"Ahora compro sin mirar la etiqueta"
Sólo un detalle diferencia la sala de estar de Ana Gámiz y José Granados de cualquier sala de estar de cualquier matrimonio español de clase más bien humilde. "Llevamos una vida normal", repite una y otra vez Ana, y es cierto que sólo ese elemento, que pasa casi inadvertido, desentona en el pequeño piso de una pareja que tiene, para no variar, dos hijas, de 21 y 11 años. Y que vive, para seguir sin variar, en uno de los muchos barrios que se levantaron para albergar a aquellos que acudieron a las ciudades durante el boom económico de los años sesenta. En efecto, la normalidad reina en las calles de Can Rull -así se llama esta zona de Sabadell (Barcelona)-. Matizada, eso sí, por algún coche o alguna moto de demasiado lujo para "un barrio obrero", como lo define sin dudarlo José. Y porque uno de los muchos bares que, aquí como en cualquier ciudad española, pueblan las calles, lleva todo el año cerrado. Es el Sócrates, y sus dueños son esta pareja que, en pleno verano, mantiene en su sala de estar ese detalle extraño, una gran bola de adorno navideño con un número: el 32.365.
La pareja llevó a un barrio obrero 153 millones del primer premio
Ana y José explican que vendieron en su bar 51 series de ese número antes del último sorteo del gordo. Y tocó: 153 millones de euros llovieron sobre un barrio en el que, en plena crisis, florecen las reformas de pisos y donde ascensores nuevos y de última generación sorprenden al visitante en muchos rellanos. "Era lunes al mediodía, estaba abriendo la puerta del bar cuando mi hija me llamó y me dijo que nos había tocado", rememora José. "La gente salió a los balcones a felicitarme". "Pensé en nosotros, pero también en lo que habíamos repartido", añade Ana.
"Cada año lo veía por la tele, y me preguntaba si sería verdad eso de que toca", cuenta divertido José, que vende lotería desde que él y su mujer abrieron su primer restaurante, en El Vendrell (Barcelona), hace 20 años. Sus números siempre acaban en cinco, pero cuentan que es más por costumbre que para atraer a la suerte, así que no tienen consejos para los supersticiosos: "Nosotros, trabajar, trabajar y trabajar", resume Ana su secreto.
Hasta que un día llegó el golpe de suerte. ¿Cuánto se llevaron ellos? "Eso no lo hemos dicho a nadie", zanja José.
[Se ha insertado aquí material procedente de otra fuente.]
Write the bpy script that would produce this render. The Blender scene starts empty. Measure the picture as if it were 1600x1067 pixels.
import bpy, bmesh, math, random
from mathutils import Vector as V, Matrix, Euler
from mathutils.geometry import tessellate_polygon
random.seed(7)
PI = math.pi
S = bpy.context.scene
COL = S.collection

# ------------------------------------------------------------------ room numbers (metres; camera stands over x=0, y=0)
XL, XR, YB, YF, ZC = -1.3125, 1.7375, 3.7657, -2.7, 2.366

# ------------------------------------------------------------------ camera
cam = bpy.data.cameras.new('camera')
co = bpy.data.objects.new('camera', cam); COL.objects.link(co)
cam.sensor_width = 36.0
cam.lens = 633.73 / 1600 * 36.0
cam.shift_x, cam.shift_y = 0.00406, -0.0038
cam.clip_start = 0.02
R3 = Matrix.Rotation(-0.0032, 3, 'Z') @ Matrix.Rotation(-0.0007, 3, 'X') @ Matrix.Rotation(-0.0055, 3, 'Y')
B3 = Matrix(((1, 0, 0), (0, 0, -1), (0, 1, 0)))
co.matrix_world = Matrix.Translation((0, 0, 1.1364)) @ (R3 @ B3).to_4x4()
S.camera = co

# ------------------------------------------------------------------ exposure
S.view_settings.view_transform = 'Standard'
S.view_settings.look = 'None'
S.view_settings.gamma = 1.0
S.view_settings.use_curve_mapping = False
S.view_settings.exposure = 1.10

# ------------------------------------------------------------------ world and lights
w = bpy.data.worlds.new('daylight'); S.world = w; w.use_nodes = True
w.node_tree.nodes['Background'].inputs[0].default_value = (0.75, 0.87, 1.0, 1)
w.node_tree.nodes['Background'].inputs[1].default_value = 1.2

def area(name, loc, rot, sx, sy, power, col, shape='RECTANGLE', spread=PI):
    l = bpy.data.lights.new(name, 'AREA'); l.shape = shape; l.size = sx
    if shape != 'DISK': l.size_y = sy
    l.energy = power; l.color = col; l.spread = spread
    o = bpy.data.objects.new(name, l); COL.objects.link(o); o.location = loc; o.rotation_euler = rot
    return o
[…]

Pero lo suficiente para llevar todo el año de vacaciones. Libres de la "esclavitud" que, dicen, suponía el bar. "Estábamos todo el día allí metidos. Lo abría a las seis de la mañana y me acostaba a las doce como muy pronto. De martes a domingo", cuenta José. La última vez que trabajaron, y duro, fue precisamente durante su día festivo: el sorteo cayó en lunes. Y la última vez que abrieron el bar, a principios de enero, para festejar su suerte con amigos, ya les sirvieron. "Contratamos un servicio de catering para no estar agobiados", dice Ana.
"Ahora disfrutamos de las niñas, que no lo habíamos hecho hasta ahora", dice José, de tez morena, con pantalones cortos y aspecto relajado, muy relajado. Como su mujer. Ambos explican cómo se dedican desde hace medio año a descubrir aquellos detalles cotidianos para los que antes les faltaba el tiempo. "Voy de compras y no miro las etiquetas". Es Ana quien pone este ejemplo.
Aseguran que sólo un capricho ha roto este largo dolce far niente: Ana y José, que antes sólo habían salido una vez de España, aprovecharon la pasada Semana Santa para ir a París. Con 32 personas más de su familia, todos ellos agraciados por el gordo. "Entre mis hermanos, mis cuñados y mis sobrinos, somos 54", dice José, y Ana, que tiene cinco hermanos, ya ha perdido la cuenta de la parentela. La mayoría llevaba números.
Y si para los viajeros de París el gordo fue una alegría, para otros fue un respiro. En la barra de uno de los bares que siguen abiertos en Can Rull, un vecino cuenta que se quedó en paro una semana antes de que le tocase la lotería. Ana recuerda cómo, en diciembre, los clientes del suyo también empezaban a estrecharse el cinturón y a ahorrar en cervezas. Explica que la empresa de construcción de un primo suyo, padre reciente de mellizos, pasa una época difícil. "Él también llevaba números, y ahora, al menos, puede comer", dice.
Ana y José no lo tienen tan mal, así que no saben cuándo el Sócrates volverá a abrir sus puertas. Mientras lo deciden, tienen una cosigna que resume la mujer: "Vivir como siempre, pero ahora sin estrés".